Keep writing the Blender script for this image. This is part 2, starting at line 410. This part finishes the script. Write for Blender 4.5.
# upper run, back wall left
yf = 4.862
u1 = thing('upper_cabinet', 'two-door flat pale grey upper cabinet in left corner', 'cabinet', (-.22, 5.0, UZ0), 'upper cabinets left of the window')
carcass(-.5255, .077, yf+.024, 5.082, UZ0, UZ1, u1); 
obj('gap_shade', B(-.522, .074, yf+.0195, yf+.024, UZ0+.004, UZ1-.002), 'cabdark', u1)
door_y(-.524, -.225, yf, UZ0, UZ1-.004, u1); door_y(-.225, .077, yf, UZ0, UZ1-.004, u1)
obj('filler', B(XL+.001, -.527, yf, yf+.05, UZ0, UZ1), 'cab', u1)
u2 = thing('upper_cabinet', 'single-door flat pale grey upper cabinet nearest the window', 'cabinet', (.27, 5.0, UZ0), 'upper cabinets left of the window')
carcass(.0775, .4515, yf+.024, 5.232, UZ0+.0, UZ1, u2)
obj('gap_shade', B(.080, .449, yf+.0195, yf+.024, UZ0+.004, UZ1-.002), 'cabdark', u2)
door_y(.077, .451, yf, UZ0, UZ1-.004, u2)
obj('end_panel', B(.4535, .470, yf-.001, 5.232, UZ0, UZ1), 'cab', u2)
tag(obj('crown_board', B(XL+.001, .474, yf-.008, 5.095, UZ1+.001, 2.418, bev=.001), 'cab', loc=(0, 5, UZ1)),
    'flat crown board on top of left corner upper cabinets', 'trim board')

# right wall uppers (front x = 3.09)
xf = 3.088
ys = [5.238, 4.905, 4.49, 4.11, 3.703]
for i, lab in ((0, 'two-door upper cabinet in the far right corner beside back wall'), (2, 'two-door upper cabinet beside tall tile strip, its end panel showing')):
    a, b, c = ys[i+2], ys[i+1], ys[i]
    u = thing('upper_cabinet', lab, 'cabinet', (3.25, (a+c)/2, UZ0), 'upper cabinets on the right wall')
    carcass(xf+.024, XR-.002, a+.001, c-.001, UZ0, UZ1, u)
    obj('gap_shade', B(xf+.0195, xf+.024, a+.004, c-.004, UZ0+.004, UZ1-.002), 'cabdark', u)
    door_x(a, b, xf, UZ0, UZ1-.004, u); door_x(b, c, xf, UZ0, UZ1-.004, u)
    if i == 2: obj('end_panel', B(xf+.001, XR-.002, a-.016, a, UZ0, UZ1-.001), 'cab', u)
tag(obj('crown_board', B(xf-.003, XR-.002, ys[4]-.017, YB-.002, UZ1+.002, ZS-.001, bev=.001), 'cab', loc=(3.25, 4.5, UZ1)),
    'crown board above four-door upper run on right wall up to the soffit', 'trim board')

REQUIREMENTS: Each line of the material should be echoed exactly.

IN RESPONSE:
Keep writing the Blender script for this image. This is part 2, starting at line 410. This part finishes the script. Write for Blender 4.5.
# upper run, back wall left
yf = 4.862
u1 = thing('upper_cabinet', 'two-door flat pale grey upper cabinet in left corner', 'cabinet', (-.22, 5.0, UZ0), 'upper cabinets left of the window')
carcass(-.5255, .077, yf+.024, 5.082, UZ0, UZ1, u1); 
obj('gap_shade', B(-.522, .074, yf+.0195, yf+.024, UZ0+.004, UZ1-.002), 'cabdark', u1)
door_y(-.524, -.225, yf, UZ0, UZ1-.004, u1); door_y(-.225, .077, yf, UZ0, UZ1-.004, u1)
obj('filler', B(XL+.001, -.527, yf, yf+.05, UZ0, UZ1), 'cab', u1)
u2 = thing('upper_cabinet', 'single-door flat pale grey upper cabinet nearest the window', 'cabinet', (.27, 5.0, UZ0), 'upper cabinets left of the window')
carcass(.0775, .4515, yf+.024, 5.232, UZ0+.0, UZ1, u2)
obj('gap_shade', B(.080, .449, yf+.0195, yf+.024, UZ0+.004, UZ1-.002), 'cabdark', u2)
door_y(.077, .451, yf, UZ0, UZ1-.004, u2)
obj('end_panel', B(.4535, .470, yf-.001, 5.232, UZ0, UZ1), 'cab', u2)
tag(obj('crown_board', B(XL+.001, .474, yf-.008, 5.095, UZ1+.001, 2.418, bev=.001), 'cab', loc=(0, 5, UZ1)),
    'flat crown board on top of left corner upper cabinets', 'trim board')

# right wall uppers (front x = 3.09)
xf = 3.088
ys = [5.238, 4.905, 4.49, 4.11, 3.703]
for i, lab in ((0, 'two-door upper cabinet in the far right corner beside back wall'), (2, 'two-door upper cabinet beside tall tile strip, its end panel showing')):
    a, b, c = ys[i+2], ys[i+1], ys[i]
    u = thing('upper_cabinet', lab, 'cabinet', (3.25, (a+c)/2, UZ0), 'upper cabinets on the right wall')
    carcass(xf+.024, XR-.002, a+.001, c-.001, UZ0, UZ1, u)
    obj('gap_shade', B(xf+.0195, xf+.024, a+.004, c-.004, UZ0+.004, UZ1-.002), 'cabdark', u)
    door_x(a, b, xf, UZ0, UZ1-.004, u); door_x(b, c, xf, UZ0, UZ1-.004, u)
    if i == 2: obj('end_panel', B(xf+.001, XR-.002, a-.016, a, UZ0, UZ1-.001), 'cab', u)
tag(obj('crown_board', B(xf-.003, XR-.002, ys[4]-.017, YB-.002, UZ1+.002, ZS-.001, bev=.001), 'cab', loc=(3.25, 4.5, UZ1)),
    'crown board above four-door upper run on right wall up to the soffit', 'trim board')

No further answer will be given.